Archbishop apologises for anti-Catholic persecution

Archbishop apologises anti Catholic persecution
Archbishop of Canterbury Justin Welby: Image by Keith Blundy / Aegies Associates

The Archbishop of Canterbury Justin Welby this week expressed his regrets over the anti-Catholic violence and persecution that followed the Reformation.

At the time of going to press Lambeth Palace said Dr Welby would make a joint statement with the Archbishop of York, John Sentamu, on Tuesday of this week ahead of next month’s General Synod of the Church of England which is expected to mark the 500th anniversary of Martin Luther’s 95 Wittenberg Theses.

“People often look to the past so they don’t make the same mistakes again and can move on,” said a spokesman for the Archbishop. It is part of a wider move to promote reconciliation and peace between Protestant and Catholics. Dr Welby has met Pope Francis three times since he was elected Pontiff in 2013.

The move was described as “pointless” by former Conservative Minister Ann Widdecombe who converted to Catholicism from Anglicanism.

‘These gestures are pointless. The Archbishop has not put anyone to death, as far as I know. Modern Christians are not responsible for what happened in the Reformation. You might as well expect the Italians to apologise for Pontius Pilate.’

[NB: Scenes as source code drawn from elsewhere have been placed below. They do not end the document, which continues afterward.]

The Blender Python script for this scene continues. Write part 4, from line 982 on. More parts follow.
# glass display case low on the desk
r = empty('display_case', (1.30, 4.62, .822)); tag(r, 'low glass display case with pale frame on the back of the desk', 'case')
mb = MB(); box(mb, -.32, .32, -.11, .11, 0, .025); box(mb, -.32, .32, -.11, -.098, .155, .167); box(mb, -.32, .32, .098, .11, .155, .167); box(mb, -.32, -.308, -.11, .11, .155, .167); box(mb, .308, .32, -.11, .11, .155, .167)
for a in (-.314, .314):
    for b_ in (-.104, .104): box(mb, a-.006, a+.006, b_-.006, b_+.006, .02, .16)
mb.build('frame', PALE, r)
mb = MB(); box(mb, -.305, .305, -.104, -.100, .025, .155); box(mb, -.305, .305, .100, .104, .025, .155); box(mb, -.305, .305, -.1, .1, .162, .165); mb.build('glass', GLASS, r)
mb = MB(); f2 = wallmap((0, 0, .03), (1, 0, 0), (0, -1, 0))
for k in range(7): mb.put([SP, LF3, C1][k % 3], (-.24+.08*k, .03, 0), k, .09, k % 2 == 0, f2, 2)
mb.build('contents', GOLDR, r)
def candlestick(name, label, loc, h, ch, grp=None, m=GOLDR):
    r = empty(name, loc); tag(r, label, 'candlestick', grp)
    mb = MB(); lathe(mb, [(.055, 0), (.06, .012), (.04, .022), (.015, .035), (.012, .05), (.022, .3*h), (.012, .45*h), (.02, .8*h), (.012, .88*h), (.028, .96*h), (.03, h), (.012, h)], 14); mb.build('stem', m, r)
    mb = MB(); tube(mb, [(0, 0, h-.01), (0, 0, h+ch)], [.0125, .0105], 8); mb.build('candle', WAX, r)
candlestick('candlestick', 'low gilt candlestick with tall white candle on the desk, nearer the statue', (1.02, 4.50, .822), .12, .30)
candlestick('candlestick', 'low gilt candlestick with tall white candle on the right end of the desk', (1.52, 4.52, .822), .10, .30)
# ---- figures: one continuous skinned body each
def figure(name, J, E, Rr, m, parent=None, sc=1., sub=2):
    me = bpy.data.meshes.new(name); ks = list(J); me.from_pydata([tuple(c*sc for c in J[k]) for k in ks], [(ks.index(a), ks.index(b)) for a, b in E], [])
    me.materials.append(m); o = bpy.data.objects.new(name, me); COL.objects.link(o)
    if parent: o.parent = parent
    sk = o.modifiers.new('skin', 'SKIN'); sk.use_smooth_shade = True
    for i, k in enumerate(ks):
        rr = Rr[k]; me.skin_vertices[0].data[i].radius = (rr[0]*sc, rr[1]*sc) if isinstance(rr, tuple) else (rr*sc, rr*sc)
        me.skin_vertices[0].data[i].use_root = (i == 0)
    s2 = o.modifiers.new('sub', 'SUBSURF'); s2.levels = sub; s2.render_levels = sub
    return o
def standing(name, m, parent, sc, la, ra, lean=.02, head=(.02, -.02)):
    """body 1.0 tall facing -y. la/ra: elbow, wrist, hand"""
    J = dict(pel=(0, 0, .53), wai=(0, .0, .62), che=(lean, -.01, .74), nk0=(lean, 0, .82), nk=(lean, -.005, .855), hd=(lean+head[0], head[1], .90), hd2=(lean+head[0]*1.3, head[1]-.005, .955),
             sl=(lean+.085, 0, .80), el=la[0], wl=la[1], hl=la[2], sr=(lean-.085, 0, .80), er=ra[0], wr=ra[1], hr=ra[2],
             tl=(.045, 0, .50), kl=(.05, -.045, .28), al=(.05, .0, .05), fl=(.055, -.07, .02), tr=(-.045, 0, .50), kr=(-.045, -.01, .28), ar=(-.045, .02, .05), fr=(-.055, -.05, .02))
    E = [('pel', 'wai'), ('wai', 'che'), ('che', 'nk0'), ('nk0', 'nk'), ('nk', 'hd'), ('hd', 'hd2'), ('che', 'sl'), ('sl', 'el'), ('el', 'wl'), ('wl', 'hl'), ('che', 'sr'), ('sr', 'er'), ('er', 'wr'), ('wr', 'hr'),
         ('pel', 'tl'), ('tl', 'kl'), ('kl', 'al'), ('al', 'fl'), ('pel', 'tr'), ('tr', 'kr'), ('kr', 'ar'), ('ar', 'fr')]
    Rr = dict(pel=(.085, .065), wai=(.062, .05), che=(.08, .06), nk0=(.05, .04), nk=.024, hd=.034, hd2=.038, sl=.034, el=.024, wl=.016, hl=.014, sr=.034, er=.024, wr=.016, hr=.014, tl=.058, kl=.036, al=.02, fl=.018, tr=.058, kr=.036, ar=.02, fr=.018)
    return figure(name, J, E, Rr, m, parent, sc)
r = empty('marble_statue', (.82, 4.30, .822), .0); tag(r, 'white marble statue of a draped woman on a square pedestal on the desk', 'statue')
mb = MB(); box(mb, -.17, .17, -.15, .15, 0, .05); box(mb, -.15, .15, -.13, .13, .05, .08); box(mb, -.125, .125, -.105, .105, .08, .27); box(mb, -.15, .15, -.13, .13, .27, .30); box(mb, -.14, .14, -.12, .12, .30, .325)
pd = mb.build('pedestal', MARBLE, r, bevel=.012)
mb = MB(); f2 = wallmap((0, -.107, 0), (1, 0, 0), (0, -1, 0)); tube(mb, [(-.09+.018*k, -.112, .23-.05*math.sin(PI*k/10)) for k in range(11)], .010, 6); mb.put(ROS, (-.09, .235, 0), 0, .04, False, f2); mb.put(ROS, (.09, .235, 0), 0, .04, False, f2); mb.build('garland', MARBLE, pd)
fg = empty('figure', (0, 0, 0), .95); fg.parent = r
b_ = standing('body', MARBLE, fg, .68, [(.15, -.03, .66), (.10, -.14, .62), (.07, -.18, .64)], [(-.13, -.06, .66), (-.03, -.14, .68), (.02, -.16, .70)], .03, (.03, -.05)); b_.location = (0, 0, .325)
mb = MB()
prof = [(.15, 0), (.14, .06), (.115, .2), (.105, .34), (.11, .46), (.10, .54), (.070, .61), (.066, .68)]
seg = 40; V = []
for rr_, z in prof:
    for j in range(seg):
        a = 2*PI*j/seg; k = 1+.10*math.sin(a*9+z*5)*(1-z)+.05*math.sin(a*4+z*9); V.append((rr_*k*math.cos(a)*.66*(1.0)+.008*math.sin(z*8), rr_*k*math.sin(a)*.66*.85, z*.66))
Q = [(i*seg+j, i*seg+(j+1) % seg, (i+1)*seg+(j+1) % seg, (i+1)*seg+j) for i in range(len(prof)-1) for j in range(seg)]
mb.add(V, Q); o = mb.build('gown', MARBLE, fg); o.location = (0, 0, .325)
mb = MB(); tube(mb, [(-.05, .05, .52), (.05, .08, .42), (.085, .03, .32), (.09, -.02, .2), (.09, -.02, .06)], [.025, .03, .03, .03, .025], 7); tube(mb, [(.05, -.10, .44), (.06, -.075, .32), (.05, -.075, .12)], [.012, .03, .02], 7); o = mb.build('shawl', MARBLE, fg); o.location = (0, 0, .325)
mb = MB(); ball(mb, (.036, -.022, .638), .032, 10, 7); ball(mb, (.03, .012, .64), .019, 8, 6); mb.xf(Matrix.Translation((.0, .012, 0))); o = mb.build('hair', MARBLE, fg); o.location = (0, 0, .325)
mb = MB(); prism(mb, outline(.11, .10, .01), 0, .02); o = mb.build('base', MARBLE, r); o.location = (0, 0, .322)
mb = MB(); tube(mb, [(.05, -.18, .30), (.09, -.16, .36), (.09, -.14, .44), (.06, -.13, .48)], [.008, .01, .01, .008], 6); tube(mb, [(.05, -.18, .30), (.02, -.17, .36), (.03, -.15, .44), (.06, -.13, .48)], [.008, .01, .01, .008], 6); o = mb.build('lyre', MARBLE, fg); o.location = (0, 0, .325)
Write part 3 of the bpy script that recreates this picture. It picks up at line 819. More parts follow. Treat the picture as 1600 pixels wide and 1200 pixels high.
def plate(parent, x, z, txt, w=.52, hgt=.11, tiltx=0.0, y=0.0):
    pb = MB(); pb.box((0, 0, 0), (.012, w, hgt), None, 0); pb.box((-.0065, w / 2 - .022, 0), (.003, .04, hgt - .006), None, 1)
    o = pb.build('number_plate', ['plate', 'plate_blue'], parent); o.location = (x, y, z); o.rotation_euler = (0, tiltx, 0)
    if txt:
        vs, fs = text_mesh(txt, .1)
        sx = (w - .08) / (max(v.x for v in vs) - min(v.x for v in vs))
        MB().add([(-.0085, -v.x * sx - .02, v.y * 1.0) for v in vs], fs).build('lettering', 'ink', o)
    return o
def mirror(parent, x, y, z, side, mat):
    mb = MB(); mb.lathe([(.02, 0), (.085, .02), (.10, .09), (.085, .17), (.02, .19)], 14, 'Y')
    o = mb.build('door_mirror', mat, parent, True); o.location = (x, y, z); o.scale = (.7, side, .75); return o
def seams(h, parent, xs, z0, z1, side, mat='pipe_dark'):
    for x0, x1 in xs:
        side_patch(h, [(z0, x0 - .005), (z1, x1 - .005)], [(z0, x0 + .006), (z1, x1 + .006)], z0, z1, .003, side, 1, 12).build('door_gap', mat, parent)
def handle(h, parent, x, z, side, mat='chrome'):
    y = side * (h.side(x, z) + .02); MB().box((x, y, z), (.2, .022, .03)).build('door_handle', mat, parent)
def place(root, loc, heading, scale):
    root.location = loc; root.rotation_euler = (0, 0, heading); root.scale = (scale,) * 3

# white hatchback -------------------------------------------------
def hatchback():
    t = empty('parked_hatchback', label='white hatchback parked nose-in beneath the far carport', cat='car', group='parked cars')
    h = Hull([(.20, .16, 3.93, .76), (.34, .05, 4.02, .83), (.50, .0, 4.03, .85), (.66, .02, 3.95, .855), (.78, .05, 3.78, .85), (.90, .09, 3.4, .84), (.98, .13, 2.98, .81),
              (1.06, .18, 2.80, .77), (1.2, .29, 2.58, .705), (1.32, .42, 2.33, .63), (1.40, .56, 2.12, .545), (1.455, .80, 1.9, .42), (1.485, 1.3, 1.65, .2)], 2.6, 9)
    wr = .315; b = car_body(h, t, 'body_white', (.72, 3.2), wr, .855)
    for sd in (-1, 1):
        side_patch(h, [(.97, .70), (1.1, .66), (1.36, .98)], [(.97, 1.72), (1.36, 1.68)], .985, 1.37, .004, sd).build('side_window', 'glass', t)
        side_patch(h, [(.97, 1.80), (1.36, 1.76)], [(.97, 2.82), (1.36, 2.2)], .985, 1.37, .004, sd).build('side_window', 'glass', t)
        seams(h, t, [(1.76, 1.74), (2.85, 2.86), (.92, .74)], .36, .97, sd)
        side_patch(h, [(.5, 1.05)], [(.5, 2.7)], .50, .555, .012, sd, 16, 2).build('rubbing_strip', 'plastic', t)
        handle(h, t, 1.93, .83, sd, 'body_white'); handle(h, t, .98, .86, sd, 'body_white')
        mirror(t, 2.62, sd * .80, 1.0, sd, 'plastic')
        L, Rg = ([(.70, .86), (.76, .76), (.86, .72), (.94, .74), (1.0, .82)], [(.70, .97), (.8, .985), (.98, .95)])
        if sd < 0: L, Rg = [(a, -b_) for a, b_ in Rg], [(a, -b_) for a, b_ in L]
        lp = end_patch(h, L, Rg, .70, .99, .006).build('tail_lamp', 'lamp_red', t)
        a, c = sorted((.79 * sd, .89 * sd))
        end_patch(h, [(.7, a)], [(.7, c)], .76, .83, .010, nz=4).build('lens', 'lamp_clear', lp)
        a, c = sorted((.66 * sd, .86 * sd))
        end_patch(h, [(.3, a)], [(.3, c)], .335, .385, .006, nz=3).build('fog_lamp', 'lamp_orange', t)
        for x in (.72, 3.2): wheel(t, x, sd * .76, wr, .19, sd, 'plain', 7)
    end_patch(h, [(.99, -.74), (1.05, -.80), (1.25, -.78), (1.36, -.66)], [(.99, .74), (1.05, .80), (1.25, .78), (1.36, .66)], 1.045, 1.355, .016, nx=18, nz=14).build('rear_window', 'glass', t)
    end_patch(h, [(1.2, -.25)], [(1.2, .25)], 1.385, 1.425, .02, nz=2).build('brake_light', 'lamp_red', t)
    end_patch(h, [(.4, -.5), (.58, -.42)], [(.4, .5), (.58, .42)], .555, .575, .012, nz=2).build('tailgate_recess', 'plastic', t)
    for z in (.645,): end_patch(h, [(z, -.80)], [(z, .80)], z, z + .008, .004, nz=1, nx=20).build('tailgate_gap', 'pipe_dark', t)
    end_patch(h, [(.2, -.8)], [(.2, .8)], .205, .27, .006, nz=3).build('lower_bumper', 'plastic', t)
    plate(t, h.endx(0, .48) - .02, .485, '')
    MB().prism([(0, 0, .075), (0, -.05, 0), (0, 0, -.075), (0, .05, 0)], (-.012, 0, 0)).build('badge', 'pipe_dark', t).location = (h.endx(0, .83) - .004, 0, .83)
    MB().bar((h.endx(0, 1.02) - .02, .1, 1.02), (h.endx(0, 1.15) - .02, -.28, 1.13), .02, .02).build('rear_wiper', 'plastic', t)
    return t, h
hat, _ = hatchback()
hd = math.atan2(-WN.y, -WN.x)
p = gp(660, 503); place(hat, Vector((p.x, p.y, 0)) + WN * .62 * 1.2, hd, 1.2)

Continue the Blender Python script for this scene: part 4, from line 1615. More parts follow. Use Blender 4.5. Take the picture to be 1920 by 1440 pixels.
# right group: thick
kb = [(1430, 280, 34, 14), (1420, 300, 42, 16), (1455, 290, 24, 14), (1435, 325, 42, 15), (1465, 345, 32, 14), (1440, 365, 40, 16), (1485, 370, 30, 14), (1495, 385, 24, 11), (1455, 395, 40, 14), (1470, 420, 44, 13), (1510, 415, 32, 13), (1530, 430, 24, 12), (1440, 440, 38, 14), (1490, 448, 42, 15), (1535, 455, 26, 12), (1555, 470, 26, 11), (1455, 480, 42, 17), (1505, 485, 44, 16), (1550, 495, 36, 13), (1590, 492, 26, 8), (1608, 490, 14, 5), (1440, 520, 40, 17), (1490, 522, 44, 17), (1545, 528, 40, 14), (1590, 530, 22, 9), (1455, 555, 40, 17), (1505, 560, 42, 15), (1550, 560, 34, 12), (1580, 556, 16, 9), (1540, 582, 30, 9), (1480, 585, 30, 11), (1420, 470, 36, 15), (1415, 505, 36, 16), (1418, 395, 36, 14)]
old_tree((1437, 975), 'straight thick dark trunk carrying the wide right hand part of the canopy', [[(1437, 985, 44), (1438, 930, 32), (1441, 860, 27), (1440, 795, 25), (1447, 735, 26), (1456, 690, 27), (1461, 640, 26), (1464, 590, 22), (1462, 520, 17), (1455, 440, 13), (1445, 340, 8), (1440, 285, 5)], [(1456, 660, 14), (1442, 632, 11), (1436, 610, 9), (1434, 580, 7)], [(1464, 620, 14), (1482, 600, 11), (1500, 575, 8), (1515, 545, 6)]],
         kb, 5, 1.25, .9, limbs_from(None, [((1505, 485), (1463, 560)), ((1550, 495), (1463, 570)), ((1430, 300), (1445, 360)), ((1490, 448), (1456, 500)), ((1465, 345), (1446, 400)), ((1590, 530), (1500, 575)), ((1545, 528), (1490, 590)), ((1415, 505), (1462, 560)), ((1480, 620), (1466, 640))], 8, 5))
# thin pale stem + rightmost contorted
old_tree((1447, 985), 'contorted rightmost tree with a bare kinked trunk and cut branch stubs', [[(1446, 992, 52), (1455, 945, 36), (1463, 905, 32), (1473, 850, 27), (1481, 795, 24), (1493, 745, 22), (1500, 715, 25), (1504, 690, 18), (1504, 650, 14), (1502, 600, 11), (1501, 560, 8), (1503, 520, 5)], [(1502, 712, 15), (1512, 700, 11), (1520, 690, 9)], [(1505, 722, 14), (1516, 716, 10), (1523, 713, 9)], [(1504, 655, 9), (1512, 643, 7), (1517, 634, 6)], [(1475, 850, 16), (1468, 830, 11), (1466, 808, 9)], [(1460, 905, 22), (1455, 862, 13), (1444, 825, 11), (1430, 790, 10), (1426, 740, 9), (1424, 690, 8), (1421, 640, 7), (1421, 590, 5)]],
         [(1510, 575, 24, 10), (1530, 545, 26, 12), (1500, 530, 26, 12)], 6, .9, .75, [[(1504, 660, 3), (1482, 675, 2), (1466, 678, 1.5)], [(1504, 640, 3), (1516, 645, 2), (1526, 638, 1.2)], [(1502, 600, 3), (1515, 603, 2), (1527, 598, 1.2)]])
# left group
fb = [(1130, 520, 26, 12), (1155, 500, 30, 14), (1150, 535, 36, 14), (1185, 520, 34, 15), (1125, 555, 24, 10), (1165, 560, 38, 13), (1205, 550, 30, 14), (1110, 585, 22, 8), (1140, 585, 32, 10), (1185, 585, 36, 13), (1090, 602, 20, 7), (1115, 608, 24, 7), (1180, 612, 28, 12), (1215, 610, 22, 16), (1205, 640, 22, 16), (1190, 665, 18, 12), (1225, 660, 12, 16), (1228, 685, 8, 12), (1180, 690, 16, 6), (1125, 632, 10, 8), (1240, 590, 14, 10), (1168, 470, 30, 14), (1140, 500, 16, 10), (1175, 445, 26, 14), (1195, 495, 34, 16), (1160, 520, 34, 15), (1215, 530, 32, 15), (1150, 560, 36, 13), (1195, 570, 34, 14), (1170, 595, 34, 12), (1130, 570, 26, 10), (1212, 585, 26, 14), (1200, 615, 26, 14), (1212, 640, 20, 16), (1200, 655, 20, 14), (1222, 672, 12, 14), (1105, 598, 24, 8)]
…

The Rev Andrew Atherstone, a member of the Church of England’s Synod and the Faith and Order Commission, said the Reformation remained “deeply embedded in our national psyche” in the context of the Spanish Armada and the Gunpowder Plot.

“As the Church of England prepares to celebrate the Reformation, it should also repent of the violence and brutality it sometimes committed in God’s name,” he told The Daily Mail.

The English Reformation arose from Henry VIII’s break with Rome after the Pope refused to let him divorce Catherine of Aragon to marry Anne Boleyn.

Lord High Chancellor Sir Thomas More, Henry’s Lord High Chancellor, and Bishop John Fisher were executed for opposing the King. Both were canonised as saints long after their deaths.

Henry’s elder daughter Mary became Queen in 1553, remained loyal to Rome and waged terror on Protestants, including her persecution of Protestant martyrs, burning around 300 ‘heretics’ including former Archbishop of Canterbury Thomas Cranmer. Elizabeth I succeeded Mary in 1558 pledging allegiance to Protestantism and ordering the hanging, drawing, quartering of large numbers of Catholics and the imposition of Protestantism in Ireland.